The Wildcats celebrated after their series win at South Carolina (Photo by Katie Dugan)

The Wildcats celebrated after their series win at South Carolina (Photo by Katie Dugan)

By Saturday evening, the world will know the name of the Kentucky Derby winner and it will take only a couple of ticks longer than two minutes to decide.  Southeastern Conference baseball is in its home stretch and for the Kentucky Wildcats, this could be the longest three weeks of their collective lives.

Right now, at the top of the lane, it’s a cavalry charge and Kentucky is one of three teams sharing first place; four others are just a game behind.

The Wildcats might be the biggest surprise in all of college baseball – a team picked by the league’s coaches to finish tied for fourth in the SEC East, now sharing first place in the toughest conference in the land. Auburn could stake a similar claim; the Tigers were picked to finish last in the West and they, too, own a share of first.

Auburn has hit the finish line in front before, but it’s been a while. The Tigers have won six SEC titles, although the last came in 1978.  They’ve won three SEC tournament titles and they’ve made three trips to the College World Series, most recently in ’97.

The Wildcats have one SEC regular season title. One. That’s it. They’ve never won a tournament title, nor have they visited Omaha for the CWS.  Those are the goals now.

“We want to do things that have never been done here before.” That’s what head coach Nick Mingione has been saying since he took over in Lexington.  You’ll have to excuse him; he’s a newbie – a first-year head coach.  But he does own a UK SEC championship ring.

Mingione was an assistant coach in 2006, when the Cats won their only title, serving under then-head coach John Cohen.  And if his first UK ballclub does win a league championship, it won’t have all that much in common with the ’06 team, except to say they’re both teams that made plays all over Cliff Hagan Stadium.

UK coach Nick Mingione has been all smiles for much of this season (photo by Dick Gabriel)

UK coach Nick Mingione has been all smiles for much of this season (photo by Dick Gabriel)

This year’s edition of the baseball Wildcats stumbled out of the gate, but was racing in stakes company.  Kentucky opened up with a three-game set at then-sixth ranked North Carolina, and dropped all three.  The Wildcats had the tying or winning run at the plate or on base in the ninth inning of each game but just couldn’t make it happen.
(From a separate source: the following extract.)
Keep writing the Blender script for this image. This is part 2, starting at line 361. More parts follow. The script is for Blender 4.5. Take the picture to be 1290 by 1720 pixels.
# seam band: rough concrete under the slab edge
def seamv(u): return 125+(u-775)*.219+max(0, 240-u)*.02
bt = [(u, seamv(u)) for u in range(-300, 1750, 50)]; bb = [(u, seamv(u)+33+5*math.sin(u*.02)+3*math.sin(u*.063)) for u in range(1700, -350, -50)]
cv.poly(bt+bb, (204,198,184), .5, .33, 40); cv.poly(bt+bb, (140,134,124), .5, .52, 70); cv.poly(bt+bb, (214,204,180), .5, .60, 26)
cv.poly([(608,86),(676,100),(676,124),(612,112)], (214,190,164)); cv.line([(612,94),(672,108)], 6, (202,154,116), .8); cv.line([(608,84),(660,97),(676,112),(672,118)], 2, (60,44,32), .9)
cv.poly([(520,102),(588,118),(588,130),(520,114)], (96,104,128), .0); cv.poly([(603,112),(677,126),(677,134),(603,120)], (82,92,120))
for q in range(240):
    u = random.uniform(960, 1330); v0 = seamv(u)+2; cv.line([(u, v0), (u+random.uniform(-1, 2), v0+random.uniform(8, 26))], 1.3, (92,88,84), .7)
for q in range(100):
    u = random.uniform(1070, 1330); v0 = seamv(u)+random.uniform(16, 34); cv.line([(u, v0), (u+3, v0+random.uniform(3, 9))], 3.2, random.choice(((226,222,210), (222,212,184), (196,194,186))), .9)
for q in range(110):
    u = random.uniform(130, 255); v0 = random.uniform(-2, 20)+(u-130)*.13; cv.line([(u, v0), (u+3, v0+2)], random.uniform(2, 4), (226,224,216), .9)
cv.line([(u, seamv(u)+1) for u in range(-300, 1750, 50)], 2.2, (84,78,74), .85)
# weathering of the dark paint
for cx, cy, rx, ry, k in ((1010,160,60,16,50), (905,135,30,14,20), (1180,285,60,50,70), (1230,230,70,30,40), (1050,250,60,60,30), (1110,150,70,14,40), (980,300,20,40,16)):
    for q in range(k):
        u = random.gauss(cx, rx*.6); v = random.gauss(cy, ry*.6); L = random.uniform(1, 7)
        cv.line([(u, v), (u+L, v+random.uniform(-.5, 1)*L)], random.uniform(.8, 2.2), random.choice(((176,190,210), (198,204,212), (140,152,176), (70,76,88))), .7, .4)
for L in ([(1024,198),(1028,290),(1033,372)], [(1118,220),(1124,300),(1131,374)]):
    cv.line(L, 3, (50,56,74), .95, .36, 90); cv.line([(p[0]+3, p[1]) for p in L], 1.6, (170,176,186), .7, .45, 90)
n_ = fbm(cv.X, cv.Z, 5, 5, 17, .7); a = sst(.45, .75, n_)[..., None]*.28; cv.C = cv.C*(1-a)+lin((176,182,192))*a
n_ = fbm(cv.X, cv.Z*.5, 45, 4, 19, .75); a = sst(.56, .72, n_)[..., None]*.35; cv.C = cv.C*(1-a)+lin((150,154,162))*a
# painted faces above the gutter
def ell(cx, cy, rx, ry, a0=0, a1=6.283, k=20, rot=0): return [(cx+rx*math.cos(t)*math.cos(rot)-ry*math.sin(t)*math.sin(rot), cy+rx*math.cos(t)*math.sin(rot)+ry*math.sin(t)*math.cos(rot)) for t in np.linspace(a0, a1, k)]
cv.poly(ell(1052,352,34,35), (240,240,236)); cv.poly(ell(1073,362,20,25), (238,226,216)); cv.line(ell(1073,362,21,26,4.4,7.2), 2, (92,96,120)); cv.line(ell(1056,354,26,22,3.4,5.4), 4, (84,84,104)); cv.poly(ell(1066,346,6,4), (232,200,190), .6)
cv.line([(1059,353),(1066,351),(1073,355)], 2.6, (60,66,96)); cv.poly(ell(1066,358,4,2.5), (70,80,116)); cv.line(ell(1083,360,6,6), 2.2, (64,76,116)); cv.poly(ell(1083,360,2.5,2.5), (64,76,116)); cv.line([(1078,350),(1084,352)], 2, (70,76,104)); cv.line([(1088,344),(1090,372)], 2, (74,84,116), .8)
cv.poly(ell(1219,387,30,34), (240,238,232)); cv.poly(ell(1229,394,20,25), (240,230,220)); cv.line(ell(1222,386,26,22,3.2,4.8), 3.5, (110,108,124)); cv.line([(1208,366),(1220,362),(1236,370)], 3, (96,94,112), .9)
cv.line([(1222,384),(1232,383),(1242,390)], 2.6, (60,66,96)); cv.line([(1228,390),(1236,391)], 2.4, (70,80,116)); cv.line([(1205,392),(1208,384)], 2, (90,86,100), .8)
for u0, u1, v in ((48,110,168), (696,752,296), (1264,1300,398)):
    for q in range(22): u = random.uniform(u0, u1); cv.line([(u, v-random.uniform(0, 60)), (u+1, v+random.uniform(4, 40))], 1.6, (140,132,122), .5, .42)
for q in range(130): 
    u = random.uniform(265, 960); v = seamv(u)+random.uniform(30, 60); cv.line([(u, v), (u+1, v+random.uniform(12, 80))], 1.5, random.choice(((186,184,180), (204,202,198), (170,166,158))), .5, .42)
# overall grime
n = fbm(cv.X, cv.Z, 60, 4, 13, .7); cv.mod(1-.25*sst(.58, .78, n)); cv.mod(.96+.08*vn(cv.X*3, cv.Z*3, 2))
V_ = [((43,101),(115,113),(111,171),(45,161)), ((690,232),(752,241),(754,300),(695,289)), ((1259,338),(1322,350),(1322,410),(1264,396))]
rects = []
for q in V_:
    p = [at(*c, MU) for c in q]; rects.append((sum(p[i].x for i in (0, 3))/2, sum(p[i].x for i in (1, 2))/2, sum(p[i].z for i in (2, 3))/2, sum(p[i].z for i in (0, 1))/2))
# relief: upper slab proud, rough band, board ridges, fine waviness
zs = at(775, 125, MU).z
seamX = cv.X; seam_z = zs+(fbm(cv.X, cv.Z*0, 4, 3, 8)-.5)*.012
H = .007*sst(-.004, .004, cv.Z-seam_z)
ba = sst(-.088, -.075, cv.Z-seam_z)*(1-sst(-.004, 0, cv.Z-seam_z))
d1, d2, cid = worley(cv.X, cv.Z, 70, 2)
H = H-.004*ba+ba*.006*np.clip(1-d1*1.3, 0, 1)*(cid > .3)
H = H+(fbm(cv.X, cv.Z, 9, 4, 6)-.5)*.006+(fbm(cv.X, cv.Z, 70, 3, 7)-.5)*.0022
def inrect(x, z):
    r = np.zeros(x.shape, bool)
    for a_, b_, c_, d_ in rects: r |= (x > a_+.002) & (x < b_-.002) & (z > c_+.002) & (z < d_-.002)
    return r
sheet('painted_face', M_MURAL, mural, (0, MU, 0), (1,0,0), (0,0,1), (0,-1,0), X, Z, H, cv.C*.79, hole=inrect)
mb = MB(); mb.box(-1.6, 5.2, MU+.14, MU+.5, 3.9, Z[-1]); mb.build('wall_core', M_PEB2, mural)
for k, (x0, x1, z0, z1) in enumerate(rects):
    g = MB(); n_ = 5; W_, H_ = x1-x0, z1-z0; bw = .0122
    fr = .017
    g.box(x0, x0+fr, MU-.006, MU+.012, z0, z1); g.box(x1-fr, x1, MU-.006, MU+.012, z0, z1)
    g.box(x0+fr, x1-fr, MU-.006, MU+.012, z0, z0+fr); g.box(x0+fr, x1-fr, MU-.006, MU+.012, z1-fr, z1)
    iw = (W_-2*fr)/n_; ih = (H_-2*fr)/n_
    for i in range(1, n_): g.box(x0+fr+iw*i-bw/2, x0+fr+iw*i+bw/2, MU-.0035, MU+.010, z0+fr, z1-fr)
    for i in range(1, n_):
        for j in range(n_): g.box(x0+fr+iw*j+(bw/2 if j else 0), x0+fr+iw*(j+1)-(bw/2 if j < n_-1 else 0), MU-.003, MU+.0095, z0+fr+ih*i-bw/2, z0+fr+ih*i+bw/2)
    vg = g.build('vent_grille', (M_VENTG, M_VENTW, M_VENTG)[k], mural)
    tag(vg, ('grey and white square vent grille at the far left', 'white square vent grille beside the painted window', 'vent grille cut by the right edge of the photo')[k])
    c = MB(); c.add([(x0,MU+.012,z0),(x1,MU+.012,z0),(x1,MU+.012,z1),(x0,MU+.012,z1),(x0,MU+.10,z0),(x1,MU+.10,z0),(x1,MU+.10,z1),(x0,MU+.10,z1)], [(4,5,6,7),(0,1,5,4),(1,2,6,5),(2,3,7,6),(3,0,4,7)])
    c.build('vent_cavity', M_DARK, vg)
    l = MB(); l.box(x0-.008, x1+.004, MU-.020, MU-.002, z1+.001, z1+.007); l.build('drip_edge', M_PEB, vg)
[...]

Still, that series showed Mingione, in a span of 72 hours, what kind of team he had. He told his assistants, “We’re gonna be good.”
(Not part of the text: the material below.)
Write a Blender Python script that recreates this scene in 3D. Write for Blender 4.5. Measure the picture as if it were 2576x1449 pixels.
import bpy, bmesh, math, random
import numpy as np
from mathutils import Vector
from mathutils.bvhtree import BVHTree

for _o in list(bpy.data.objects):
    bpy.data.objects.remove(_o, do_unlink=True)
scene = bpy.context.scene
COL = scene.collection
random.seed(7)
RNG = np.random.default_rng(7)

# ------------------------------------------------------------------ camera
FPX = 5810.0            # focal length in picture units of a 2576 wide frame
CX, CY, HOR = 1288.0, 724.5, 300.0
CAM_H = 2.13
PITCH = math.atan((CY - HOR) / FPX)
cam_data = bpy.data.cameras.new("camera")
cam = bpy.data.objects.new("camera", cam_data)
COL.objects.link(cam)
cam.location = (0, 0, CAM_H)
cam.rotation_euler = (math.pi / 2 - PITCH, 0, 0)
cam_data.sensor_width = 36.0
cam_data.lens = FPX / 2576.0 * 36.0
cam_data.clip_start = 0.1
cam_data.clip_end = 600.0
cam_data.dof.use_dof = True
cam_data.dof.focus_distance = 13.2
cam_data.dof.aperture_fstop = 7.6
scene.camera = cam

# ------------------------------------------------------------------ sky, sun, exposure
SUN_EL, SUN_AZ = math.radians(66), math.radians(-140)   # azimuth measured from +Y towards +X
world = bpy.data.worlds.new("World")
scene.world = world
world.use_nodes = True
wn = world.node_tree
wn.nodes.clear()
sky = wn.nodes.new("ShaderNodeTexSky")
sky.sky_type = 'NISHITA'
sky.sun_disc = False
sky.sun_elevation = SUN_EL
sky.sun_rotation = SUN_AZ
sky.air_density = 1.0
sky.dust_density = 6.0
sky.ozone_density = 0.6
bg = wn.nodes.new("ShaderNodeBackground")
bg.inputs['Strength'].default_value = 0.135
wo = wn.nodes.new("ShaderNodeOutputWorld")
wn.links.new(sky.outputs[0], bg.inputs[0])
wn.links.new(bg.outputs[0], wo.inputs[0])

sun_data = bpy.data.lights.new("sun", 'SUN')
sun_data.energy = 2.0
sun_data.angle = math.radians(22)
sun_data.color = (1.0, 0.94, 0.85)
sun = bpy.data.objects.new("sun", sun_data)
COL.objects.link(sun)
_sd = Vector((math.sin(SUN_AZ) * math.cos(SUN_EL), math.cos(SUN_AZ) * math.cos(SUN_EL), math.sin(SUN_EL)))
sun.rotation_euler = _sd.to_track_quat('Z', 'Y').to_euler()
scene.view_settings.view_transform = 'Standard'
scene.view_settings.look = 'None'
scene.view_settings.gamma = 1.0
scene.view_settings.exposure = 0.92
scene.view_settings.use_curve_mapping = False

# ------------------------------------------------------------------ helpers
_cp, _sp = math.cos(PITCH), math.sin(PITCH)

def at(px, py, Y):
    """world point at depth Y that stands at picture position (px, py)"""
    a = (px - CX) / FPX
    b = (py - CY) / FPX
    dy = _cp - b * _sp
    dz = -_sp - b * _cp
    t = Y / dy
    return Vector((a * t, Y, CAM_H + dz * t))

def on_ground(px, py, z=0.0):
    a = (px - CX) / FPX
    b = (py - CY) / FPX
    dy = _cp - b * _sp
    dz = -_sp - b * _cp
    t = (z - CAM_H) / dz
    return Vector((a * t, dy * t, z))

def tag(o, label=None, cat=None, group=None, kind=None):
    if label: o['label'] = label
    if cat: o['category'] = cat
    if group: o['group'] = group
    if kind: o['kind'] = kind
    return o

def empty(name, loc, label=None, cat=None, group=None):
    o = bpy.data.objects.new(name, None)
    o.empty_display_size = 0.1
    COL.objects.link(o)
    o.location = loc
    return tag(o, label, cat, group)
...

In ’06 the Wildcats bolted out of the gate like a stakes horse racing against cheap claimers, winning 17 of their first 20 but inexplicably lost a series at Auburn to a Tigers team that struggled to win 22 games.  The Cats went on to sweep three series and in the final weekend, needed just one victory in three games at Georgia to clinch a share of the SEC title (Alabama likewise finished 20-10 in the West).

That year’s ballclub enjoyed the power generated back then by bats that could put home runs into outer space. Ryan Streiby, eventually named SEC Player of the Year, led the Cats with 20; three other UK players cracked at least 16.

In this day of the deadened bat, no Kentucky player has more than eight home runs. But there are no weak spots in the lineup, the Wildcats have made a science of scoring with two outs and the weekend pitching rotation – none of whom had ever been an SEC starter – has combined for 18 wins.

This race likely will go to the wire.  Winning Derby trainers are fond of saying, “There wasn’t a straw in his path” when their newly-crowned champion heads for the winner’s circle.  That’s not the case for Kentucky, which does have a scheduling advantage with both Georgia and Tennessee heading for Lexington over the next two weekends.

But the ever-dangerous Florida Gators, one of those four teams tied for second, will be awaiting the Cats in Gainesville on the last weekend of the regular season.  It could take a photo finish to decide this race.

This much we do know: After sweeping Texas A&M in College Station and winning series both at Missouri and South Carolina, the Wildcats know how to win on the road. If they take care of business with the Bulldogs and Volunteers, they just might lock up at least a share of the SEC championship — in Gainesville, against a team picked to win the East.

And that is something that’s never been done here before.